Published by: Springer

Published on: 22nd August 2017

Format: LCP-protected ePub

Size: 1 Mb

ISBN: 9783319572079


The essence of this book

The essence of this book can be found in a line written by the ancient Roman Stoic Philosopher Lucius Annaeus Seneca: "Fortune is of sluggish growth, but ruin is rapid". This sentence summarizes the features of the phenomenon that we call "collapse," which is typically sudden and often unexpected, like the proverbial "house of cards." But why are such collapses so common, and what generates them?

Books on the subject

Several books have been published on the subject, including the well known "Collapse" by Jared Diamond (2005), "The collapse of complex societies" by Joseph Tainter (1998) and "The Tipping Point," by Malcom Gladwell (2000).

Why The Seneca Effect?

This book is an ambitious attempt to pull these various strands together by describing collapse from a multi-disciplinary viewpoint.

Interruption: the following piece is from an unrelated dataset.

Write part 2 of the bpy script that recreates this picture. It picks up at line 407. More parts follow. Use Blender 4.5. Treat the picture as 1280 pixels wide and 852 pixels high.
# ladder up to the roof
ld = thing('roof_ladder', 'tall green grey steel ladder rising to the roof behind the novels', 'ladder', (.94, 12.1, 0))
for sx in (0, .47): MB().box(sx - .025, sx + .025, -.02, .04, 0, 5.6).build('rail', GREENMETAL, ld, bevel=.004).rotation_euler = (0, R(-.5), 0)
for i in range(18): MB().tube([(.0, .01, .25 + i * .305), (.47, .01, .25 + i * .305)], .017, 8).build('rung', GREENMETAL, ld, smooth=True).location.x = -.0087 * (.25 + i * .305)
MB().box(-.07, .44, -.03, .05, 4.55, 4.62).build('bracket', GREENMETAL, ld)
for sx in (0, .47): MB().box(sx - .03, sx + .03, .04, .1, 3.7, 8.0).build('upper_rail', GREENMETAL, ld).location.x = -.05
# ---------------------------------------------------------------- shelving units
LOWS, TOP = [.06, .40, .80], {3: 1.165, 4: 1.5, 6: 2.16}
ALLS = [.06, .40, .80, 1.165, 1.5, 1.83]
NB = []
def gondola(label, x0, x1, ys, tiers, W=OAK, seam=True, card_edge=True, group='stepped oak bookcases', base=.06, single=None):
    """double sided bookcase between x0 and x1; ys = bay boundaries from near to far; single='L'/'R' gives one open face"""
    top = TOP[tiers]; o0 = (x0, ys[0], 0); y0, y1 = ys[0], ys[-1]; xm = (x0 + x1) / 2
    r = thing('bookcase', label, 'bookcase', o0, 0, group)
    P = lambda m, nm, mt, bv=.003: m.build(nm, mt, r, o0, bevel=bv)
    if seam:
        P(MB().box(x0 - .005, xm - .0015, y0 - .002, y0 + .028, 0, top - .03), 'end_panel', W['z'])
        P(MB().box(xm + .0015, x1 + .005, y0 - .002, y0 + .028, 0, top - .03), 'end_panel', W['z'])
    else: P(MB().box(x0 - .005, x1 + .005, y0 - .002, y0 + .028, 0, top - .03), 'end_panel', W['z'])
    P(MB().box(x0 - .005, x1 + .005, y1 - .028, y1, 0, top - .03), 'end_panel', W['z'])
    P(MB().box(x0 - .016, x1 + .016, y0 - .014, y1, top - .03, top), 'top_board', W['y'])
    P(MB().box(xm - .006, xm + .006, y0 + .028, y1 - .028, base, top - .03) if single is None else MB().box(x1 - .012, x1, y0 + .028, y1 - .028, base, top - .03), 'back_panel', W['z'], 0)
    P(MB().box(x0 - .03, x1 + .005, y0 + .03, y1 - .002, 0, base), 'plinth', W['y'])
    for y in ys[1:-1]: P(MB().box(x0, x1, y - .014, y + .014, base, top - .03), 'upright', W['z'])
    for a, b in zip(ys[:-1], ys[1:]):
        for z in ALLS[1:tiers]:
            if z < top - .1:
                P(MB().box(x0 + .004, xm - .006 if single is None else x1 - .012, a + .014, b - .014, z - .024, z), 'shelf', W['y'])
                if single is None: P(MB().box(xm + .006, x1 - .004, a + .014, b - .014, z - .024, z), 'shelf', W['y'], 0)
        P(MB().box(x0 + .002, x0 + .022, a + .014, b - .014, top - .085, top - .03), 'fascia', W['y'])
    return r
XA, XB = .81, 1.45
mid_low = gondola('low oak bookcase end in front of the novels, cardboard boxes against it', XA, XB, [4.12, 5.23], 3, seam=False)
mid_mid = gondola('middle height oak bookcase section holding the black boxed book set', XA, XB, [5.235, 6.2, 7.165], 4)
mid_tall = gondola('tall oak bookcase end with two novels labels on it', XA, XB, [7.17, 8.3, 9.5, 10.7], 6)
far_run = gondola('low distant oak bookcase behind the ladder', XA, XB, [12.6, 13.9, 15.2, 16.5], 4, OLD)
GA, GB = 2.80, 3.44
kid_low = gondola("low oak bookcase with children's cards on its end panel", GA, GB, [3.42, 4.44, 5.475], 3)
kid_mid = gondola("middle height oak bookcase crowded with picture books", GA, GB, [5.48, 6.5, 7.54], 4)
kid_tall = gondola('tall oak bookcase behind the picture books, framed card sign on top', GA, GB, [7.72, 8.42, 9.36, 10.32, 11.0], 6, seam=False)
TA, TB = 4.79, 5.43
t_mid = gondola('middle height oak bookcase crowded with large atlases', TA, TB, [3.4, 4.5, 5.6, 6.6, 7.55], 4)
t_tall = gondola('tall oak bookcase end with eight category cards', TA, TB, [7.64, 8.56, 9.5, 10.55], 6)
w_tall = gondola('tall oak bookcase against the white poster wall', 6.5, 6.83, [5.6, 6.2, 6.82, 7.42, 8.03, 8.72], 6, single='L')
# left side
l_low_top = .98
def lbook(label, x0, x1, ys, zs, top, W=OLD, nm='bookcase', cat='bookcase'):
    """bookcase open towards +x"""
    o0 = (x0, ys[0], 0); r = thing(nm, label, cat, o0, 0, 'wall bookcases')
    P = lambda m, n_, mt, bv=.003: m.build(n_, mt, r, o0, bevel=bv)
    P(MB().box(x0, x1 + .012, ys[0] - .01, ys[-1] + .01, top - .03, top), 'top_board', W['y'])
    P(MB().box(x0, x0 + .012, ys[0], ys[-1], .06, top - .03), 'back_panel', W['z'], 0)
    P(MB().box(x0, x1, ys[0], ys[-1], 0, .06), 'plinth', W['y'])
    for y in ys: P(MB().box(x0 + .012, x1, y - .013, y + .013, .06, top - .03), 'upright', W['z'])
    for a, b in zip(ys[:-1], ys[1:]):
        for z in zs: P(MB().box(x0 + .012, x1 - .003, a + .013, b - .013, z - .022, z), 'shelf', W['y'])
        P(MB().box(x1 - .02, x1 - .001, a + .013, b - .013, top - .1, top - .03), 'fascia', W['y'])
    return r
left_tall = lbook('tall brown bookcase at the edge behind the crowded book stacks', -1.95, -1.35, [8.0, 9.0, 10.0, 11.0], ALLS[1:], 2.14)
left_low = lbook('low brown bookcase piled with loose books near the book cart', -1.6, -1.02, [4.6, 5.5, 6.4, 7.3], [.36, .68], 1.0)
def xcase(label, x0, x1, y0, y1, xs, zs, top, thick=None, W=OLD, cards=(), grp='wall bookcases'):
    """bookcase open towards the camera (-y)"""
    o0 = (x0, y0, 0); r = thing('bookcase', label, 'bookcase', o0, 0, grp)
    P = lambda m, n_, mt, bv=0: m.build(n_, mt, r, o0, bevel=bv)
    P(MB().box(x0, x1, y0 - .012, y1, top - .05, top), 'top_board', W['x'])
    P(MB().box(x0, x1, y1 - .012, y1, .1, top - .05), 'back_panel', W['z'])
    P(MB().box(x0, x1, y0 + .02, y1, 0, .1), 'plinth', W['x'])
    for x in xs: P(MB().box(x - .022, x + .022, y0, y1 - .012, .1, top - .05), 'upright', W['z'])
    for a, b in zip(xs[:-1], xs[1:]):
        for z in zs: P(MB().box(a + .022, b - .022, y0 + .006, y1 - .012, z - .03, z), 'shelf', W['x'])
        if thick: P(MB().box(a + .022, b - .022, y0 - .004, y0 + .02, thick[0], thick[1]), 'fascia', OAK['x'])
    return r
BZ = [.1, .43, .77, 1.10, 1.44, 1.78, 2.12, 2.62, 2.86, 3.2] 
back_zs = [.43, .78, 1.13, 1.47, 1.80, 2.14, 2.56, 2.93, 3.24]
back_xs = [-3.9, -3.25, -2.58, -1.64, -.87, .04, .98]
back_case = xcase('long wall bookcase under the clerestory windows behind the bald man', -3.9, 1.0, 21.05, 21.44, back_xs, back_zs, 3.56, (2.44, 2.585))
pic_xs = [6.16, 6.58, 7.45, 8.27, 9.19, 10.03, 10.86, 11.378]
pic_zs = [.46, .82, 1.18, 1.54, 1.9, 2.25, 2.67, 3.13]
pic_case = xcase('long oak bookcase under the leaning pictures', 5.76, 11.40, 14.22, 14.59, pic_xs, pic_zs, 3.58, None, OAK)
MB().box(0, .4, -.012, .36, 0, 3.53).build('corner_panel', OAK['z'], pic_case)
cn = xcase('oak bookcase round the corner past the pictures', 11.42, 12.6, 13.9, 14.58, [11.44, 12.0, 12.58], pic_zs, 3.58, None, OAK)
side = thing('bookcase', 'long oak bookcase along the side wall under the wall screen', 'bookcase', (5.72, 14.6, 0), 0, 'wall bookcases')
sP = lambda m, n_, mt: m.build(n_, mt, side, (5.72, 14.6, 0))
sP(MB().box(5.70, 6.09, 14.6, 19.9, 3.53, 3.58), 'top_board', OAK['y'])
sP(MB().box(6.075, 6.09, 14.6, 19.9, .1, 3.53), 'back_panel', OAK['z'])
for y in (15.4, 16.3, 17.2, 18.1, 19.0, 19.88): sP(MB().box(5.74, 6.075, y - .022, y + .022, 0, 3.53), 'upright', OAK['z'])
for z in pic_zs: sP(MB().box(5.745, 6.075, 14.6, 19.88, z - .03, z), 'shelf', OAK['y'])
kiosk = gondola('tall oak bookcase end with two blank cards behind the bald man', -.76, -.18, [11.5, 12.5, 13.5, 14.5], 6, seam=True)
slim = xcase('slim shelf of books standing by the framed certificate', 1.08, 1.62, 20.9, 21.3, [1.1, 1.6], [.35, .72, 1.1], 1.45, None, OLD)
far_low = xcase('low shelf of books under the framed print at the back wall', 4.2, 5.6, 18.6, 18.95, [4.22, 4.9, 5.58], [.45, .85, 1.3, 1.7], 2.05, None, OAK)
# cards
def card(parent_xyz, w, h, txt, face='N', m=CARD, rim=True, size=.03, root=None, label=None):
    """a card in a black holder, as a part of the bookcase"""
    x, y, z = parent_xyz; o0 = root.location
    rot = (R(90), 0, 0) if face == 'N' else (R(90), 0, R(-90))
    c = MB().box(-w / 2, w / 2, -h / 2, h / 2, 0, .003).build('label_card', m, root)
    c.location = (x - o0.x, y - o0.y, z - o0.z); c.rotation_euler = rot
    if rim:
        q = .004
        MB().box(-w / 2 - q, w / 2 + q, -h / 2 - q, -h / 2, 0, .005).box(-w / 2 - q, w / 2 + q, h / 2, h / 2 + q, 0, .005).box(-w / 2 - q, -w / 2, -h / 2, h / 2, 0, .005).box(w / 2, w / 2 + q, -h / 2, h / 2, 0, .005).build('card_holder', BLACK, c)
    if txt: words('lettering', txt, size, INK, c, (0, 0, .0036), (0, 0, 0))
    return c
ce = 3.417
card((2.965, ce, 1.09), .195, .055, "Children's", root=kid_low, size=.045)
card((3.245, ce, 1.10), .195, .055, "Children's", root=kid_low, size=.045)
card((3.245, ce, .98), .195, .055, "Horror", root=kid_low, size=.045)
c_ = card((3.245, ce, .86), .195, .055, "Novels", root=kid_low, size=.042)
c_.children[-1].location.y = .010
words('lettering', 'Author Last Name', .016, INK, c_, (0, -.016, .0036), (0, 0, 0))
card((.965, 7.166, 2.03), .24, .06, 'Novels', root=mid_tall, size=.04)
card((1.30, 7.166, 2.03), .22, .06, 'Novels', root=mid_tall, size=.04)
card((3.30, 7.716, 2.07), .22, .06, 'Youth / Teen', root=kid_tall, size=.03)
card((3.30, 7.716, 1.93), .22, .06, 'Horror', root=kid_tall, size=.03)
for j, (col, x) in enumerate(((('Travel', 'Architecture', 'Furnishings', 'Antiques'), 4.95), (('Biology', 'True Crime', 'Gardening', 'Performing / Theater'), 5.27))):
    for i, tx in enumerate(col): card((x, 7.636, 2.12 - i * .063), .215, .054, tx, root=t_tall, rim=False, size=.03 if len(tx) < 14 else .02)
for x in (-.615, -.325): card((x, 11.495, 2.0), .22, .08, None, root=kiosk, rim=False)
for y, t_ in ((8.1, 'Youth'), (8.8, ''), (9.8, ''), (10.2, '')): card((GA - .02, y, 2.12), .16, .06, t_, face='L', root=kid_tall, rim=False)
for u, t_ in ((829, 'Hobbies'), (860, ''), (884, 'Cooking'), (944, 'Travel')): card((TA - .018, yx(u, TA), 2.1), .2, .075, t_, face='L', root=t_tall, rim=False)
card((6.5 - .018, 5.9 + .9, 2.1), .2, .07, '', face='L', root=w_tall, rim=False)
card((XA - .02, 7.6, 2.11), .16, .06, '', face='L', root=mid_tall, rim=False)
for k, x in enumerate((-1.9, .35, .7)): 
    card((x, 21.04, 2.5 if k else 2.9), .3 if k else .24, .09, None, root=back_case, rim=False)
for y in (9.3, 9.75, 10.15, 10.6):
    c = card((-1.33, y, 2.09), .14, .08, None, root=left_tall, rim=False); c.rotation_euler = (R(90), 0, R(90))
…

The reader will discover how collapse is a collective phenomenon that occurs in what we call today "complex systems," with a special emphasis on system dynamics and the concept of "feedback."

From this foundation, Bardi applies the theory to real-world systems, from the mechanics of fracture and the collapse of large structures to financial collapses, famines and population collapses, the fall of entire civilizations, and the most dreadful collapse we can imagine: that of the planetary ecosystem generated by overexploitation and climate change.

The final objective of the book is to describe a conclusion that the ancient stoic philosophers had already discovered long ago, but that modern system science has rediscovered today. If you want to avoid collapse you need to embrace change, not fight it.

Neither a book about doom and gloom nor a cornucopianist's dream, The Seneca Effect goes to the heart of the challenges that we are facing today, helping us to manage our future rather than be managed by it.